Royal Crest on a gold field. Badly burnt and repaired,
June 1940.

This flag is said to be Queen Liliuokalani’s Royal Standard that was lowered from Iolani Palace on January 17, 1893 by Captain John Good, N. G. H.

Source: Transferred from West Point Museum, Sept. 26, 1978 and received by Gov. George Ariyoshi, Oct. 3, 1978. Transfer arranged by John W. Bryan, Sr. (grandson of Capt. John Good) who originally donated the flag to West Point Museum, in June 1925.

See Correspondence file for further info.

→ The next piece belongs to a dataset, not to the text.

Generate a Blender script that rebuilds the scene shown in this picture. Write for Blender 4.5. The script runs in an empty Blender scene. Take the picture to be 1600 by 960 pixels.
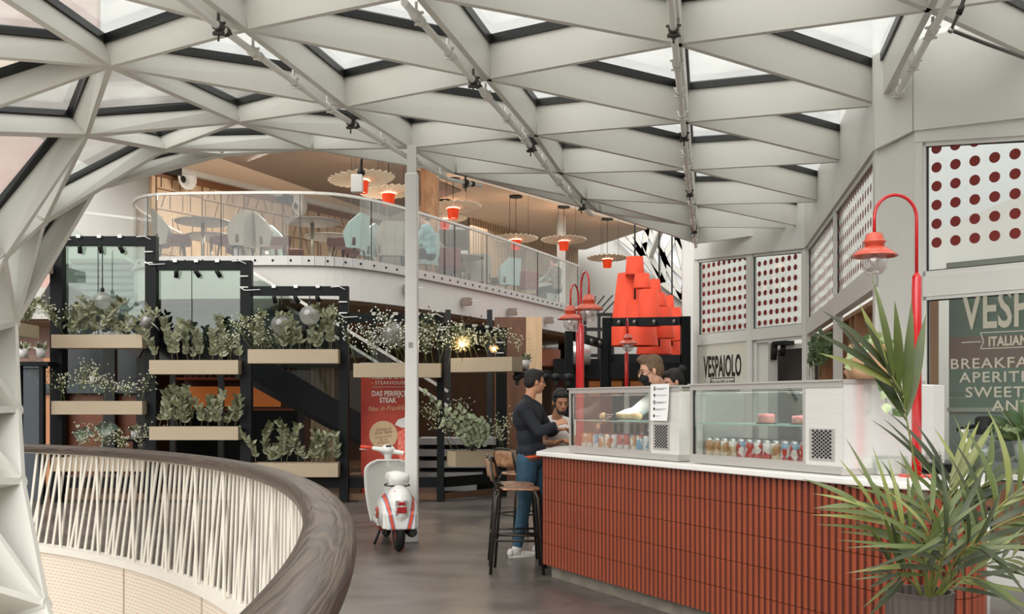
import bpy, bmesh, math, random
from math import sin, cos, pi, radians, sqrt, atan2
from mathutils import Vector, Matrix, noise as mnoise
random.seed(7)
SC = bpy.context.scene
COL = SC.collection
V = Vector

# ---------------------------------------------------------------- camera, light, exposure
FP = 1600.0          # focal length in photo pixels
EYE = 1.5
cam_d = bpy.data.cameras.new('camera')
cam_d.sensor_width = 36.0
cam_d.lens = 36.0
cam_d.shift_y = 154.0/1600.0
cam_d.clip_start = 0.05
cam_d.clip_end = 400
cam = bpy.data.objects.new('camera', cam_d)
COL.objects.link(cam)
cam.location = (0, 0, EYE)
cam.rotation_euler = (pi/2, 0, 0)
SC.camera = cam
SC.view_settings.view_transform = 'Standard'
SC.view_settings.look = 'None'
SC.view_settings.gamma = 1
SC.view_settings.use_curve_mapping = False
SC.view_settings.exposure = 0.22
SC.cycles.max_bounces = 9
SC.cycles.diffuse_bounces = 4
SC.cycles.transparent_max_bounces = 24
SC.cycles.sample_clamp_indirect = 6

wd = bpy.data.worlds.new('overcast_sky')
SC.world = wd
wd.use_nodes = True
nt = wd.node_tree
bg = nt.nodes['Background']
tc = nt.nodes.new('ShaderNodeTexCoord')
sx = nt.nodes.new('ShaderNodeSeparateXYZ')
rp = nt.nodes.new('ShaderNodeValToRGB')
nt.links.new(tc.outputs['Generated'], sx.inputs[0])
nt.links.new(sx.outputs['Z'], rp.inputs[0])
nt.links.new(rp.outputs[0], bg.inputs[0])
rp.color_ramp.elements[0].position = 0.0
rp.color_ramp.elements[0].color = (0.30, 0.29, 0.27, 1)
rp.color_ramp.elements[1].position = 0.62
rp.color_ramp.elements[1].color = (1.15, 1.15, 1.12, 1)
bg.inputs[1].default_value = 1.2

def light(kind, name, loc, energy, color=(1, 1, 1), size=None, rot=None, parent=None, angle=None):
    d = bpy.data.lights.new(name, kind)
    d.energy = energy
    d.color = color
    if kind == 'AREA' and size:
        d.shape = 'RECTANGLE'; d.size, d.size_y = size
    if kind in ('POINT', 'SPOT') and size:
        d.shadow_soft_size = size
    if angle is not None: d.angle = angle
    o = bpy.data.objects.new(name, d)
    COL.objects.link(o)
    o.location = loc
    if rot: o.rotation_euler = rot
    if parent: o.parent = parent
    return o

light('SUN', 'sun', (0, 0, 20), 2.1, (1.0, 0.985, 0.95), rot=(radians(58), 0, radians(-28)), angle=radians(60))

# ---------------------------------------------------------------- coordinates
def W(px, py, Y):
    return V(((px-800)/FP*Y, Y, EYE+(634-py)/FP*Y))
def atz(px, py, z):
    Y = FP*(EYE-z)/(py-634.0)
    return V(((px-800)/FP*Y, Y, z))

# ---------------------------------------------------------------- materials
def lin(h):
    h = h.lstrip('#')
    out = []
    for i in (0, 2, 4):
        c = int(h[i:i+2], 16)/255
        out.append(c/12.92 if c <= .04045 else ((c+.055)/1.055)**2.4)
    return out
MATS = {}
def mat(name, hexc, rough=.5, metal=0., var=0., vs=4., bump=0., bs=40., spec=.5, hex2=None, stretch=None, coat=0.):
    if name in MATS: return MATS[name]
    m = bpy.data.materials.new(name); m.use_nodes = True
    n = m.node_tree.nodes; l = m.node_tree.links
    b = n['Principled BSDF']
    c = lin(hexc)
    b.inputs['Base Color'].default_value = (*c, 1)
    b.inputs['Roughness'].default_value = rough
    b.inputs['Metallic'].default_value = metal
    b.inputs['Specular IOR Level'].default_value = spec
    if coat: b.inputs['Coat Weight'].default_value = coat; b.inputs['Coat Roughness'].default_value = .08
    t = n.new('ShaderNodeTexCoord'); mp = n.new('ShaderNodeMapping')
    l.new(t.outputs['Object'], mp.inputs[0])
    if stretch: mp.inputs['Scale'].default_value = stretch
    nz = n.new('ShaderNodeTexNoise'); nz.inputs['Scale'].default_value = vs; nz.inputs['Detail'].default_value = 5
    l.new(mp.outputs[0], nz.inputs[0])
    r = n.new('ShaderNodeValToRGB')
    c2 = lin(hex2) if hex2 else [x*(1-var) for x in c]
    if not hex2: c = [min(1, x*(1+var*.5)) for x in c]
    r.color_ramp.elements[0].position = .32; r.color_ramp.elements[0].color = (*c2, 1)
    r.color_ramp.elements[1].position = .68; r.color_ramp.elements[1].color = (*c, 1)
    l.new(nz.outputs[0], r.inputs[0]); l.new(r.outputs[0], b.inputs['Base Color'])
    if bump:
        nb = n.new('ShaderNodeTexNoise'); nb.inputs['Scale'].default_value = bs
        bp = n.new('ShaderNodeBump'); bp.inputs['Strength'].default_value = bump; bp.inputs['Distance'].default_value = .02
        l.new(mp.outputs[0], nb.inputs[0]); l.new(nb.outputs[0], bp.inputs['Height']); l.new(bp.outputs[0], b.inputs['Normal'])
    MATS[name] = m
    return m
def glassmat(name, tint=(.93, .95, .93), refl=.10, rough=.02, milk=0., milkcol=(.8, .8, .78)):
    if name in MATS: return MATS[name]
    m = bpy.data.materials.new(name); m.use_nodes = True
    n = m.node_tree.nodes; l = m.node_tree.links
    n.clear()
    out = n.new('ShaderNodeOutputMaterial')
    tr = n.new('ShaderNodeBsdfTransparent'); tr.inputs[0].default_value = (*tint, 1)
    gl = n.new('ShaderNodeBsdfGlossy'); gl.inputs['Roughness'].default_value = rough
    gl.inputs[0].default_value = (1, 1, 1, 1)
    mx = n.new('ShaderNodeMixShader')
    lw = n.new('ShaderNodeLayerWeight'); lw.inputs[0].default_value = .32
    mt = n.new('ShaderNodeMath'); mt.operation = 'MULTIPLY_ADD'; mt.inputs[1].default_value = .32; mt.inputs[2].default_value = refl
    mt.use_clamp = True
    l.new(lw.outputs['Fresnel'], mt.inputs[0]); l.new(mt.outputs[0], mx.inputs[0])
    l.new(tr.outputs[0], mx.inputs[1]); l.new(gl.outputs[0], mx.inputs[2])
    last = mx
    if milk:
        df = n.new('ShaderNodeBsdfTranslucent'); df.inputs[0].default_value = (*milkcol, 1)
        m2 = n.new('ShaderNodeMixShader')
        nz = n.new('ShaderNodeTexNoise'); nz.inputs['Scale'].default_value = 2.5; nz.inputs['Detail'].default_value = 6
        tcx = n.new('ShaderNodeTexCoord'); l.new(tcx.outputs['Object'], nz.inputs[0])
        mm = n.new('ShaderNodeMath'); mm.operation = 'MULTIPLY'; mm.inputs[1].default_value = milk*2
        mm.use_clamp = True
        l.new(nz.outputs[0], mm.inputs[0]); l.new(mm.outputs[0], m2.inputs[0])
        l.new(mx.outputs[0], m2.inputs[1]); l.new(df.outputs[0], m2.inputs[2])
        last = m2
    l.new(last.outputs[0], out.inputs[0])
    MATS[name] = m
    return m
def emis(name, hexc, s):
    if name in MATS: return MATS[name]
    m = bpy.data.materials.new(name); m.use_nodes = True
    b = m.node_tree.nodes['Principled BSDF']; c = lin(hexc)
    b.inputs['Base Color'].default_value = (*c, 1)
    b.inputs['Emission Color'].default_value = (*c, 1); b.inputs['Emission Strength'].default_value = s
    MATS[name] = m
    return m
def wood(name, h1, h2, scale=6, rough=.45, stretch=(1, 1, 12), dist=3.0, wave=True, rings=6., contrast=(.25, .75), bump=.1, coat=0., object_axis=None):
    if name in MATS: return MATS[name]
    m = bpy.data.materials.new(name); m.use_nodes = True
    n = m.node_tree.nodes; l = m.node_tree.links; b = n['Principled BSDF']
    t = n.new('ShaderNodeTexCoord'); mp = n.new('ShaderNodeMapping'); mp.inputs['Scale'].default_value = stretch
    l.new(t.outputs['Object'], mp.inputs[0])
    nz = n.new('ShaderNodeTexNoise'); nz.inputs['Scale'].default_value = scale; nz.inputs['Detail'].default_value = 8; nz.inputs['Distortion'].default_value = dist
    l.new(mp.outputs[0], nz.inputs[0])
    r = n.new('ShaderNodeValToRGB')
    r.color_ramp.elements[0].position = contrast[0]; r.color_ramp.elements[0].color = (*lin(h1), 1)
    r.color_ramp.elements[1].position = contrast[1]; r.color_ramp.elements[1].color = (*lin(h2), 1)
    l.new(nz.outputs[0], r.inputs[0]); l.new(r.outputs[0], b.inputs['Base Color'])
    b.inputs['Roughness'].default_value = rough
    if coat: b.inputs['Coat Weight'].default_value = coat; b.inputs['Coat Roughness'].default_value = .15
    bp = n.new('ShaderNodeBump'); bp.inputs['Strength'].default_value = bump; bp.inputs['Distance'].default_value = .01
    l.new(nz.outputs[0], bp.inputs['Height']); l.new(bp.outputs[0], b.inputs['Normal'])
    MATS[name] = m
    return m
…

Hawaii State Archives card catalogue

from Archives, 12/9/2011

Hawaiian Flag from Iolani Palace, 1918.

ANYONE KNOW OF THE ROYAL FLAG?

This office [of the Kuokoa] was asked by the caretaker of the museum of antiquities at Kamehameha Schools, if perhaps there was someone who knew the whereabouts of the royal flag of Hawaii nei that was taken down from the flagpole of the palace when the rule of Queen Liliuokalani was snatched away, and being that there is no one here in this office who knows of the flag, therefore it is being asked before the public, and perhaps there is a Hawaiian who knows of the flag, or has heard of where it is kept.

There are many Hawaiian flags, but the one that is greatly desired is the royal flag that was taken down on the 17th of January of the year 1893, which is 25 years ago; and the reason for this great desire to acquire this flag is that it will become something that will remind us of the history of Hawaii and her people.

If there is someone who knows, or who has seen where this royal flag is kept, please inform the head of the museum at Kamehameha Schools, or this office.

(Kuokoa, 8/16/1918, p. 3)

UA IKE ANEI KEKAHI I KA HAE KALAUNU?

Ka Nupepa Kuokoa, Buke LVI, Helu 33, Aoao 3. Augate 16, 1918.